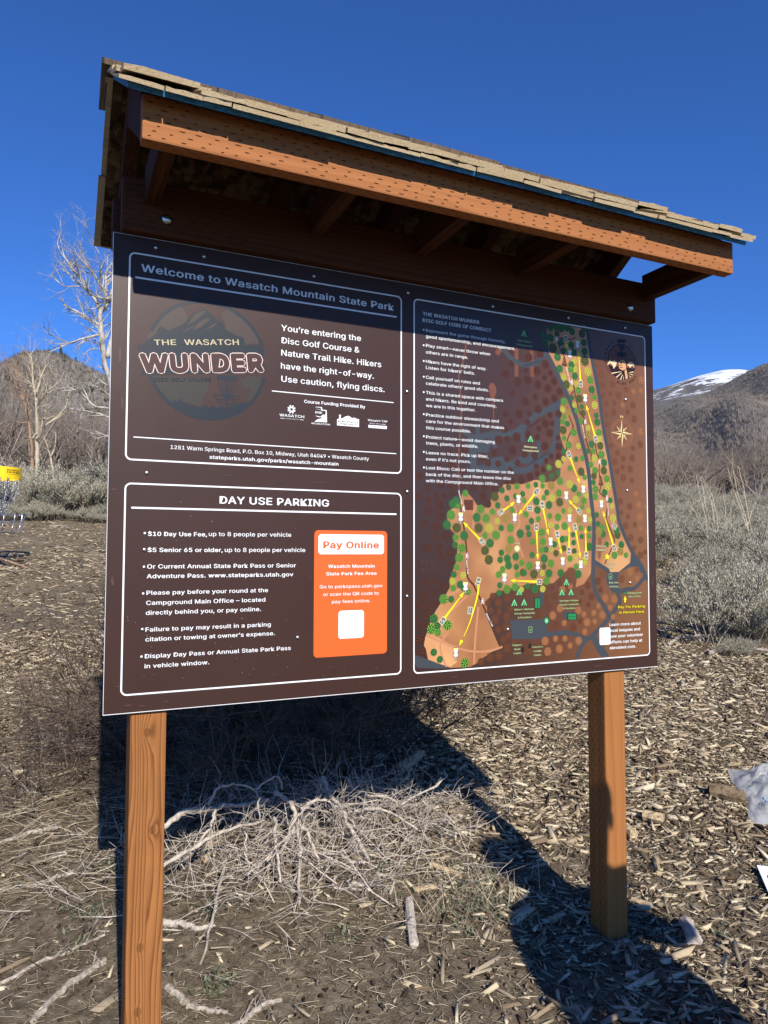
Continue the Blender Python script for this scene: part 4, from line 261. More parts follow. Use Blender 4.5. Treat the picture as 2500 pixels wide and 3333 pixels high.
BRANCHES= [(0.0085,[(0.266,0.8,-0.585),(0.353,0.831,-0.553),(0.465,0.863,-0.564),(0.575,0.894,-0.581),(0.69,0.925,-0.59)]),(0.004,[(0.436,0.825,-0.539),(0.455,0.82,-0.484),(0.512,0.815,-0.472),(0.596,0.81,-0.5),(0.616,0.805,-0.542),(0.62,0.8,-0.616)]),(0.004,[(0.606,0.85,-0.517),(0.693,0.863,-0.481),(0.729,0.875,-0.537)]),(0.007,[(0.715,0.95,-0.566),(0.756,0.9,-0.592),(0.786,0.85,-0.658),(0.816,0.8,-0.705),(0.835,0.75,-0.782),(0.835,0.7,-0.788)]),(0.006,[(0.769,0.825,-0.647),(0.761,0.745,-0.71),(0.731,0.665,-0.787),(0.71,0.585,-0.851)]),(0.006,[(0.684,0.825,-0.625),(0.665,0.73,-0.688),(0.651,0.635,-0.784)]),(0.006,[(0.254,0.7,-0.676),(0.376,0.731,-0.641),(0.485,0.763,-0.615),(0.568,0.794,-0.622),(0.645,0.825,-0.628)]),(0.0055,[(0.769,0.825,-0.672),(0.7,0.772,-0.717),(0.6,0.718,-0.745),(0.537,0.665,-0.752)]),(0.003,[(0.559,0.775,-0.639),(0.551,0.742,-0.706),(0.564,0.708,-0.75),(0.58,0.675,-0.74)]),(0.008,[(0.938,0.975,-0.545),(0.943,0.92,-0.588),(0.98,0.865,-0.648),(0.988,0.81,-0.701),(1.032,0.755,-0.784),(1.028,0.7,-0.839)]),(0.005,[(1.054,1.0,-0.571),(1.092,0.967,-0.623),(1.223,0.933,-0.659),(1.249,0.9,-0.685)]),(0.005,[(0.804,0.875,-0.625),(0.875,0.867,-0.598),(0.929,0.858,-0.616),(0.975,0.85,-0.66)]),(0.005,[(0.844,0.725,-0.749),(0.913,0.717,-0.758),(0.947,0.708,-0.786),(1.018,0.7,-0.803)]),(0.007,[(0.904,0.625,-0.819),(0.941,0.605,-0.866),(0.959,0.585,-0.885),(0.969,0.565,-0.902)]),(0.0045,[(0.864,0.635,-0.8),(0.844,0.615,-0.867),(0.884,0.595,-0.855),(0.946,0.575,-0.87)]),(0.006,[(1.027,0.635,-0.829),(1.056,0.598,-0.861),(1.071,0.562,-0.889),(1.019,0.5,-0.931)]),(0.0045,[(0.452,0.8,-0.55),(0.421,0.762,-0.604),(0.344,0.725,-0.664)]),(0.005,[(0.832,0.85,-0.613),(0.758,0.792,-0.626),(0.705,0.733,-0.663),(0.604,0.675,-0.713)]),(0.003,[(1.283,0.925,-0.598),(1.339,0.95,-0.555)]),(0.004,[(1.237,0.875,-0.675),(1.474,0.912,-0.61),(1.507,0.95,-0.586)]),(0.005,[(1.023,0.85,-0.667),(1.111,0.825,-0.654),(1.211,0.8,-0.697),(1.291,0.775,-0.755)])]
# ---------------------------------------------------------------- terrain function
def sstep(a, b, x):
    t = np.clip((np.asarray(x, float)-a)/(b-a), 0, 1); return t*t*(3-2*t)
def gz0(x, y):
    x = np.asarray(x, float); y = np.asarray(y, float)
    yp = np.where(y > 0, y, y*.35)
    return -.895 + .13*yp - .03*sstep(20, 70, y)*0 + .02*np.maximum(x-2.2, 0)
_ph = [(nr.uniform(.5, 1.2)*f, nr.uniform(.5, 1.2)*f*(-1)**k, nr.uniform(0, 6.28), a) for k, (f, a) in enumerate([(1.1,.02),(1.9,.014),(3.3,.010),(5.5,.007),(9,.005),(15,.0035),(24,.0025)])]
def gz(x, y):
    z = gz0(x, y)
    for a, b2, p, am in _ph: z = z + am*np.sin(a*np.asarray(x)+b2*np.asarray(y)+p)
    return z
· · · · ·
• [TASK REQUIREMENTS]
Leave out the pictures and print every line of the data exactly.

• [PROBLEM SOLUTION]
Continue the Blender Python script for this scene: part 4, from line 261. More parts follow. Use Blender 4.5. Treat the picture as 2500 pixels wide and 3333 pixels high.
BRANCHES= [(0.0085,[(0.266,0.8,-0.585),(0.353,0.831,-0.553),(0.465,0.863,-0.564),(0.575,0.894,-0.581),(0.69,0.925,-0.59)]),(0.004,[(0.436,0.825,-0.539),(0.455,0.82,-0.484),(0.512,0.815,-0.472),(0.596,0.81,-0.5),(0.616,0.805,-0.542),(0.62,0.8,-0.616)]),(0.004,[(0.606,0.85,-0.517),(0.693,0.863,-0.481),(0.729,0.875,-0.537)]),(0.007,[(0.715,0.95,-0.566),(0.756,0.9,-0.592),(0.786,0.85,-0.658),(0.816,0.8,-0.705),(0.835,0.75,-0.782),(0.835,0.7,-0.788)]),(0.006,[(0.769,0.825,-0.647),(0.761,0.745,-0.71),(0.731,0.665,-0.787),(0.71,0.585,-0.851)]),(0.006,[(0.684,0.825,-0.625),(0.665,0.73,-0.688),(0.651,0.635,-0.784)]),(0.006,[(0.254,0.7,-0.676),(0.376,0.731,-0.641),(0.485,0.763,-0.615),(0.568,0.794,-0.622),(0.645,0.825,-0.628)]),(0.0055,[(0.769,0.825,-0.672),(0.7,0.772,-0.717),(0.6,0.718,-0.745),(0.537,0.665,-0.752)]),(0.003,[(0.559,0.775,-0.639),(0.551,0.742,-0.706),(0.564,0.708,-0.75),(0.58,0.675,-0.74)]),(0.008,[(0.938,0.975,-0.545),(0.943,0.92,-0.588),(0.98,0.865,-0.648),(0.988,0.81,-0.701),(1.032,0.755,-0.784),(1.028,0.7,-0.839)]),(0.005,[(1.054,1.0,-0.571),(1.092,0.967,-0.623),(1.223,0.933,-0.659),(1.249,0.9,-0.685)]),(0.005,[(0.804,0.875,-0.625),(0.875,0.867,-0.598),(0.929,0.858,-0.616),(0.975,0.85,-0.66)]),(0.005,[(0.844,0.725,-0.749),(0.913,0.717,-0.758),(0.947,0.708,-0.786),(1.018,0.7,-0.803)]),(0.007,[(0.904,0.625,-0.819),(0.941,0.605,-0.866),(0.959,0.585,-0.885),(0.969,0.565,-0.902)]),(0.0045,[(0.864,0.635,-0.8),(0.844,0.615,-0.867),(0.884,0.595,-0.855),(0.946,0.575,-0.87)]),(0.006,[(1.027,0.635,-0.829),(1.056,0.598,-0.861),(1.071,0.562,-0.889),(1.019,0.5,-0.931)]),(0.0045,[(0.452,0.8,-0.55),(0.421,0.762,-0.604),(0.344,0.725,-0.664)]),(0.005,[(0.832,0.85,-0.613),(0.758,0.792,-0.626),(0.705,0.733,-0.663),(0.604,0.675,-0.713)]),(0.003,[(1.283,0.925,-0.598),(1.339,0.95,-0.555)]),(0.004,[(1.237,0.875,-0.675),(1.474,0.912,-0.61),(1.507,0.95,-0.586)]),(0.005,[(1.023,0.85,-0.667),(1.111,0.825,-0.654),(1.211,0.8,-0.697),(1.291,0.775,-0.755)])]
# ---------------------------------------------------------------- terrain function
def sstep(a, b, x):
    t = np.clip((np.asarray(x, float)-a)/(b-a), 0, 1); return t*t*(3-2*t)
def gz0(x, y):
    x = np.asarray(x, float); y = np.asarray(y, float)
    yp = np.where(y > 0, y, y*.35)
    return -.895 + .13*yp - .03*sstep(20, 70, y)*0 + .02*np.maximum(x-2.2, 0)
_ph = [(nr.uniform(.5, 1.2)*f, nr.uniform(.5, 1.2)*f*(-1)**k, nr.uniform(0, 6.28), a) for k, (f, a) in enumerate([(1.1,.02),(1.9,.014),(3.3,.010),(5.5,.007),(9,.005),(15,.0035),(24,.0025)])]
def gz(x, y):
    z = gz0(x, y)
    for a, b2, p, am in _ph: z = z + am*np.sin(a*np.asarray(x)+b2*np.asarray(y)+p)
    return z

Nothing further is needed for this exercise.